TASK TO CARRY OUT: In this exercise, the entries below include pictures. Repeat exactly the lines from the line with "What Blender Python" to the line with "COL = scene.collection", including both, but without the pictures.

INPUT FOR THIS TASK:
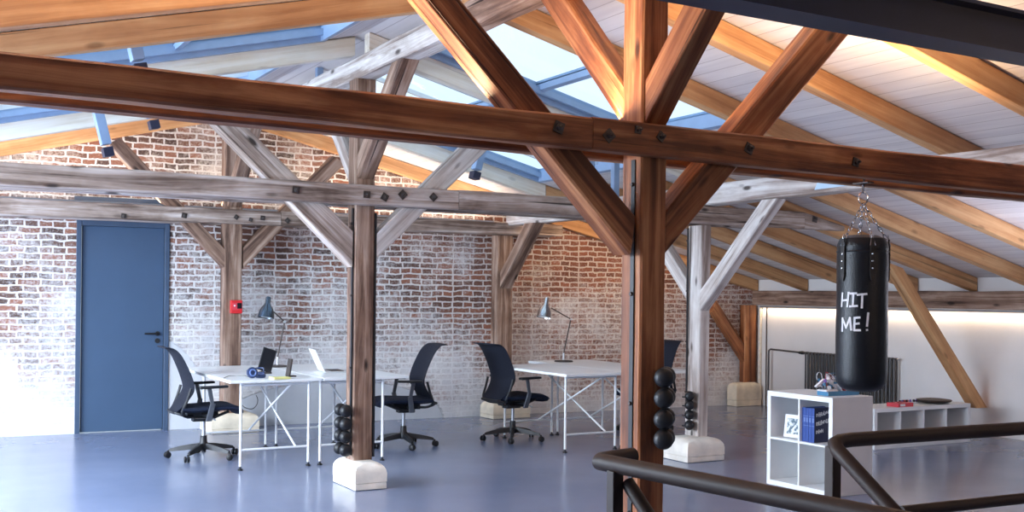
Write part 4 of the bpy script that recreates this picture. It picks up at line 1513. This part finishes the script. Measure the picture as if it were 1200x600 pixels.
MB().tube([apex + Vector((0, 0, 0.105)), apex + Vector((0.006, 0, 0.13)), apex + Vector((0, 0, 0.19))], 0.006, 8).build('hook', M['iron'], r, True)

MB().box((0, 0, 2.177 - zb), (0.05, 0.11, 0.006)).build('hanger_plate', M['iron'], r)

# hand-painted words
strokes = {
    'H': [[(987.5, 343.5), (986.5, 359)], [(994.5, 343), (993, 359)], [(987, 352), (993.8, 351.5)]],
    'I': [[(996.5, 344), (1003.5, 343.8)], [(1000.2, 344), (999.2, 358.5)], [(996, 359), (1004.5, 358.5)]],
    'T': [[(1005, 345.5), (1015.5, 344.5)], [(1010.5, 345), (1010, 360.5)]],
    'M': [[(987, 388), (987.5, 373), (991.5, 384), (996, 372.5), (997.5, 386.5)]],
    'E': [[(1007.5, 372), (1001.5, 372.5), (1001, 387), (1008, 387)], [(1001.3, 379.5), (1006.5, 379)]],
    '!': [[(1017.5, 367), (1016, 382)], [(1016, 386.3), (1016.1, 387)]],
}


def bag_hit(px, py):
    v = ray(px, py)
    ox, oy = -BX, -BY
    R_ = BR * 1.012
    A_ = v.x ** 2 + v.y ** 2
    B_ = 2 * (ox * v.x + oy * v.y)
    C_ = ox * ox + oy * oy - R_ * R_
    t_ = (-B_ - math.sqrt(max(0, B_ * B_ - 4 * A_ * C_))) / (2 * A_)
    p_ = _C + v * t_
    return Vector((p_.x - BX, p_.y - BY, p_.z - zb))


for ch_, lines in strokes.items():
    lm_ = MB()
    for ln_ in lines:
        pts = []
        for a_, b_ in zip(ln_[:-1], ln_[1:]):
            for k_ in range(4):
                t_ = k_ / 4
                pts.append((a_[0] + (b_[0] - a_[0]) * t_, a_[1] + (b_[1] - a_[1]) * t_))
        pts.append(ln_[-1])
        w3 = [bag_hit(*q_) for q_ in pts]
        hw = 0.0058
        for i in range(len(w3) - 1):
            a_, b_ = w3[i], w3[i + 1]
            nrm = Vector((a_.x, a_.y, 0)).normalized()
            d_ = (b_ - a_)
            sd = nrm.cross(d_.normalized()) * hw
            ex = d_.normalized() * hw * 0.7
            q0 = [a_ - ex - sd, a_ - ex + sd, a_ - ex + sd + nrm * 0.0012, a_ - ex - sd + nrm * 0.0012]
            q1 = [b_ + ex - sd, b_ + ex + sd, b_ + ex + sd + nrm * 0.0012, b_ + ex - sd + nrm * 0.0012]
            lm_.hexa(q0, q1)
    lm_.build('painted_mark' if ch_ == '!' else 'painted_letter', M['paint'], r)

# ------------------------------------------------------------------ shelf units
def shelf_front_x(label):
    """2 x 2 cube shelf, open side towards -X"""
    x0, x1, y0, y1, h = 6.27, 6.71, 6.02, 6.735, 0.765
    r = thing('shelf_unit', label, 'shelf', ((x0 + x1) / 2, (y0 + y1) / 2, 0))
    d, w = x1 - x0, y1 - y0
    t, ti = 0.040, 0.017
    MB().box((0, 0, h - t / 2), (d, w, t)).build('top_panel', M['white'], r, bevel=0.0015)
    MB().box((0, 0, t / 2), (d, w, t)).build('bottom_panel', M['white'], r, bevel=0.0015)
    for s_ in (-1, 1):
        MB().box((0, s_ * (w - t) / 2, h / 2), (d, t, h - 2 * t)).build('side_panel', M['white'], r, bevel=0.0015)
    MB().box((0, 0, h / 2), (d - 0.004, ti, h - 2 * t)).build('divider', M['white'], r, bevel=0.001)
    for s_ in (-1, 1):
        MB().box((0, s_ * (w / 2 - t + ti / 2) / 2, h / 2), (d - 0.004, w / 2 - t - ti / 2, ti)).build('shelf_board', M['white'], r, bevel=0.001)
    MB().box((d / 2 - 0.004, 0, h / 2), (0.006, w - 2 * t, h - 2 * t)).build('back_panel', M['white'], r)
    return r


shelf_front_x('white cube shelf of four compartments with blue books inside, behind the right railing')
SZ = 0.765 / 2 + 0.0085
# framed picture in the far upper compartment
r = thing('picture_frame', 'small white picture frame in the upper compartment beside the blue books', 'picture frame', (6.375, 6.525, SZ), 0.12)
mt = Matrix.Rotation(0.14, 3, 'Y')
MB().box((0, 0, 0), (0.016, 0.20, 0.185), mt).build('frame', M['white'], r, bevel=0.002).location = (0, 0, 0.096)
MB().box((0, 0, 0), (0.003, 0.14, 0.125), mt).build('picture', M['print'], r).location = (-0.0095, 0, 0.0965)
# blue books standing in the near upper compartment, spines to the open side
words_ = [(0.85, [0.7, 1, 0.8, 0.9, 0.6, 0.8]), (0.60, [0.8, 0.9, 1.0, 0.7, 0.9, 0.8, 0.9]), (0.36, [0.7, 0.9, 0.8])]
for i in range(5):
    yb0 = 6.235 + i * 0.031
    nm = ['nearest', 'second', 'middle', 'fourth', 'farthest'][i]
    r = thing('book', ('blue book with a dark cover lettered white, nearest of the row in the cube shelf' if i == 0 else 'blue book standing in the white cube shelf, %s of the row' % nm), 'book', (6.30, yb0 + 0.015, SZ), 0, 'blue books in the cube shelf')
    hb = 0.272 - 0.002 * (i % 3)
    MB().box((0.105, 0, hb / 2), (0.21, 0.0295, hb)).build('cover', M['navy'] if i == 0 else M['bookblue'], r, bevel=0.0015)
    MB().box((-0.0008, 0, hb / 2), (0.003, 0.028, hb - 0.004)).build('spine', M['bookblue'], r)
    mb = MB()
    for (z_, hh) in ((0.175, 0.035), (0.205, 0.004), (0.130, 0.004)):
        mb.box((-0.0028, 0.002 * ((i % 3) - 1), z_), (0.0012, 0.018 if hh > 0.01 else 0.026, hh))
    mb.build('spine_print', M['paperblue'], r)
    if i == 0:
        rr = random.Random(3)
        for zf, ws_ in words_:
            xx = 0.022
            for w_ in ws_:
                hgt = 0.036 * w_
                zc = zf * hb + (xx - 0.1) * 0.18
                mb = MB()
                mb.box((xx, -0.0155, zc), (0.009, 0.0012, hgt))
                mb.box((xx + 0.009, -0.0155, zc + hgt * rr.choice((0.36, 0, -0.36))), (0.010, 0.0012, hgt * 0.28))
                mb.box((xx + 0.016, -0.0155, zc), (0.006, 0.0012, hgt * rr.choice((0.6, 1.0))))
                mb.build('cover_letter', M['paint'], r)
                xx += 0.0262

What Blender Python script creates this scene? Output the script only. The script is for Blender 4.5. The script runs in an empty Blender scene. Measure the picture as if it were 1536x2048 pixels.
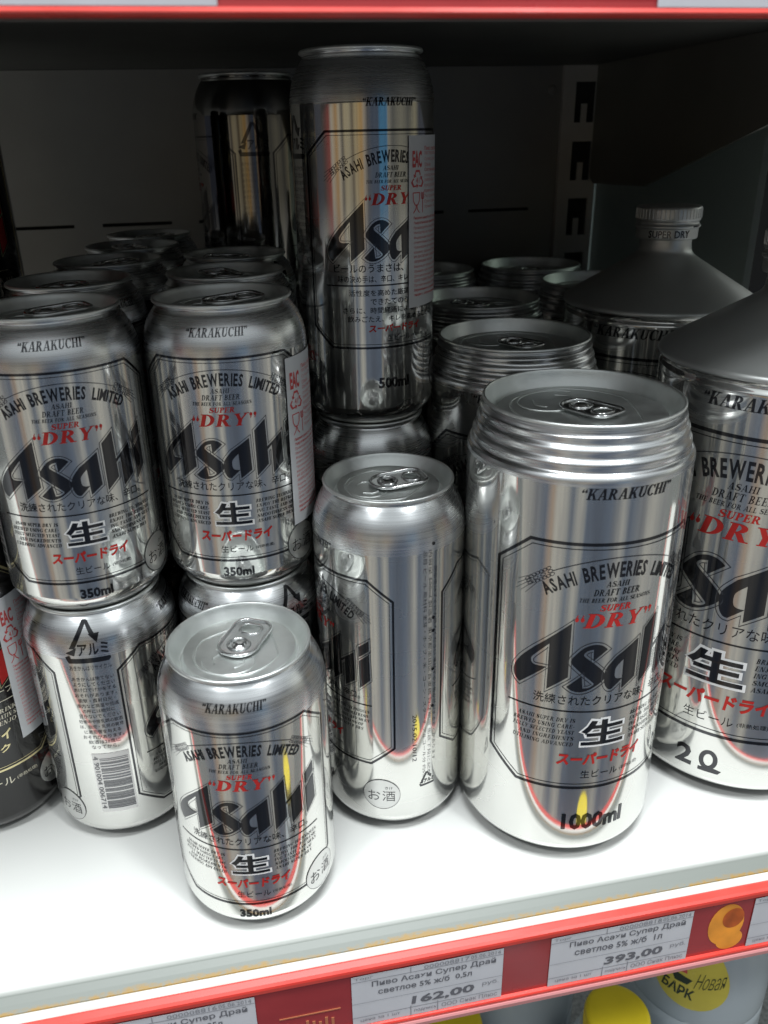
import bpy, bmesh, math, random
from mathutils import Matrix, Vector
R_ = math.radians
MM = 0.001
scene = bpy.context.scene
COL = scene.collection

# ------------------------------------------------------------------ camera
def make_camera():
    pitch, yaw, roll, h = R_(23.55), R_(10.26), R_(-1.38), 298.3
    f, cx, cyy = 1617.21, -27.26, -39.89
    cy, sy, cp, sp = math.cos(yaw), math.sin(yaw), math.cos(pitch), math.sin(pitch)
    fw = Vector((sy*cp, cy*cp, -sp)); r = Vector((cy, -sy, 0)); u = r.cross(fw)
    r2 = r*math.cos(roll) + u*math.sin(roll); u2 = -r*math.sin(roll) + u*math.cos(roll)
    cam = bpy.data.cameras.new('camera'); o = bpy.data.objects.new('camera', cam); COL.objects.link(o)
    m = Matrix(((r2.x, u2.x, -fw.x, 0), (r2.y, u2.y, -fw.y, 0), (r2.z, u2.z, -fw.z, h*MM), (0, 0, 0, 1)))
    o.matrix_world = m
    cam.sensor_fit = 'VERTICAL'; cam.sensor_height = 32.0; cam.sensor_width = 24.0
    cam.lens = f*32/2048
    cam.shift_x = -cx/2048; cam.shift_y = cyy/2048
    cam.clip_start = 0.01; cam.clip_end = 60
    cam.dof.use_dof = True; cam.dof.focus_distance = 0.37; cam.dof.aperture_fstop = 13
    scene.camera = o
make_camera()

# ------------------------------------------------------------------ surroundings of the shop as an environment
def make_world():
    w = bpy.data.worlds.new('World'); scene.world = w; w.use_nodes = True
    nt = w.node_tree; N = nt.nodes; L = nt.links
    bg = N['Background']; bg.inputs['Strength'].default_value = 1.0
    tc = N.new('ShaderNodeTexCoord'); sep = N.new('ShaderNodeSeparateXYZ'); L.new(tc.outputs['Generated'], sep.inputs[0])
    def math_(op, a, b=None):
        n = N.new('ShaderNodeMath'); n.operation = op
        for i, v in enumerate((a, b)):
            if v is None: continue
            if isinstance(v, (int, float)): n.inputs[i].default_value = v
            else: L.new(v, n.inputs[i])
        return n.outputs[0]
    neg = math_('MULTIPLY', sep.outputs['Y'], -1.0)
    az = math_('ARCTAN2', sep.outputs['X'], neg)
    t = math_('ADD', math_('DIVIDE', az, 2*math.pi), 0.5)
    def ramp(stops, interp='LINEAR'):
        n = N.new('ShaderNodeValToRGB'); cr = n.color_ramp; cr.interpolation = interp
        while len(cr.elements) > 1: cr.elements.remove(cr.elements[-1])
        for i, (a, c) in enumerate(stops):
            e = cr.elements[0] if i == 0 else cr.elements.new(a/360+0.5)
            e.position = a/360+0.5; e.color = (*c, 1)
        L.new(t, n.inputs[0]); return n.outputs[0]
    G = (.19, .20, .215); D = (.11, .115, .13); LI = (.44, .435, .40); M = (.27, .28, .28); O = (.36, .27, .20); B = (.095, .125, .18); DK = (.07, .088, .125)
    low = ramp([(-170, G), (-118, G), (-108, LI), (-96, LI), (-88, M), (-74, LI), (-63, G), (-52, B), (-45, O), (-41, LI), (-34, LI), (-30, M), (-26, B),
                (-22, M), (-18.5, LI), (-14, M), (-11.5, B), (1, DK), (12, B), (19, G), (26, (.38, .38, .36)), (33, B), (47, G), (58, LI), (70, M), (95, G), (118, LI)])
    D = (.055, .062, .085); B = (.075, .10, .155)
    hor = ramp([(-170, D), (-80, D), (-75, (.06, .05, .05)), (-64, (.3, .05, .04)), (-60, (.55, .52, .45)), (-52, (.5, .3, .12)), (-47, (.55, .5, .4)), (-42, (.10, .09, .08)),
                (-38, (.52, .45, .3)), (-30, (.45, .40, .28)), (-26, (.12, .09, .06)), (-22, (.5, .42, .26)), (-12, (.55, .34, .12)), (-8, (.5, .44, .36)), (-3, (.10, .10, .11)), (4, B),
                (14, B), (16, (.06, .22, .42)), (28, (.06, .22, .42)), (30, (.35, .33, .28)), (38, (.12, .12, .11)), (52, (.26, .25, .2)), (66, (.12, .12, .11)), (80, (.3, .28, .2)), (90, D)])
    def mr(v, a, b):
        n = N.new('ShaderNodeMapRange'); n.inputs[1].default_value = a; n.inputs[2].default_value = b
        L.new(v, n.inputs[0]); return n.outputs[0]
    def mix(fac, a, b):
        n = N.new('ShaderNodeMixRGB'); L.new(fac, n.inputs[0])
        for i, v in ((1, a), (2, b)):
            if isinstance(v, tuple): n.inputs[i].default_value = (*v, 1)
            else: L.new(v, n.inputs[i])
        return n.outputs[0]
    # thin clutter of goods on the shelves across the aisle
    no = N.new('ShaderNodeTexNoise'); no.inputs['Scale'].default_value = 9; no.inputs['Detail'].default_value = 4
    mp = N.new('ShaderNodeMapping'); mp.inputs['Scale'].default_value = (2.2, 2.2, 0.9); L.new(tc.outputs['Generated'], mp.inputs[0]); L.new(mp.outputs[0], no.inputs['Vector'])
    nr = N.new('ShaderNodeValToRGB'); nr.color_ramp.elements[0].position = .35; nr.color_ramp.elements[0].color = (.84, .84, .86, 1)
    nr.color_ramp.elements[1].position = .62; nr.color_ramp.elements[1].color = (1.12, 1.11, 1.08, 1); L.new(no.outputs[0], nr.inputs[0])
    z = sep.outputs['Z']
    hd = N.new('ShaderNodeMixRGB'); hd.blend_type = 'MULTIPLY'; hd.inputs[0].default_value = 1; L.new(hor, hd.inputs[1]); hd.inputs[2].default_value = (.64, .63, .61, 1); c = mix(mr(z, -.16, -.06), low, hd.outputs[0])
    mul = N.new('ShaderNodeMixRGB'); mul.blend_type = 'MULTIPLY'; mul.inputs[0].default_value = 1; L.new(c, mul.inputs[1]); L.new(nr.outputs[0], mul.inputs[2])
    side = ramp([(-170, (.07, .075, .085)), (58, (.07, .075, .085)), (78, (.80, .84, .77)), (140, (.80, .84, .77)), (160, (.07, .075, .085))])
    c = mix(mr(z, .06, .12), mul.outputs[0], side)
    c = mix(mr(z, .22, .48), c, (.62, .67, .685))
    L.new(c, bg.inputs['Color'])
make_world()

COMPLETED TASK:
What Blender Python script creates this scene? Output the script only. The script is for Blender 4.5. The script runs in an empty Blender scene. Measure the picture as if it were 1536x2048 pixels.
import bpy, bmesh, math, random
from mathutils import Matrix, Vector
R_ = math.radians
MM = 0.001
scene = bpy.context.scene
COL = scene.collection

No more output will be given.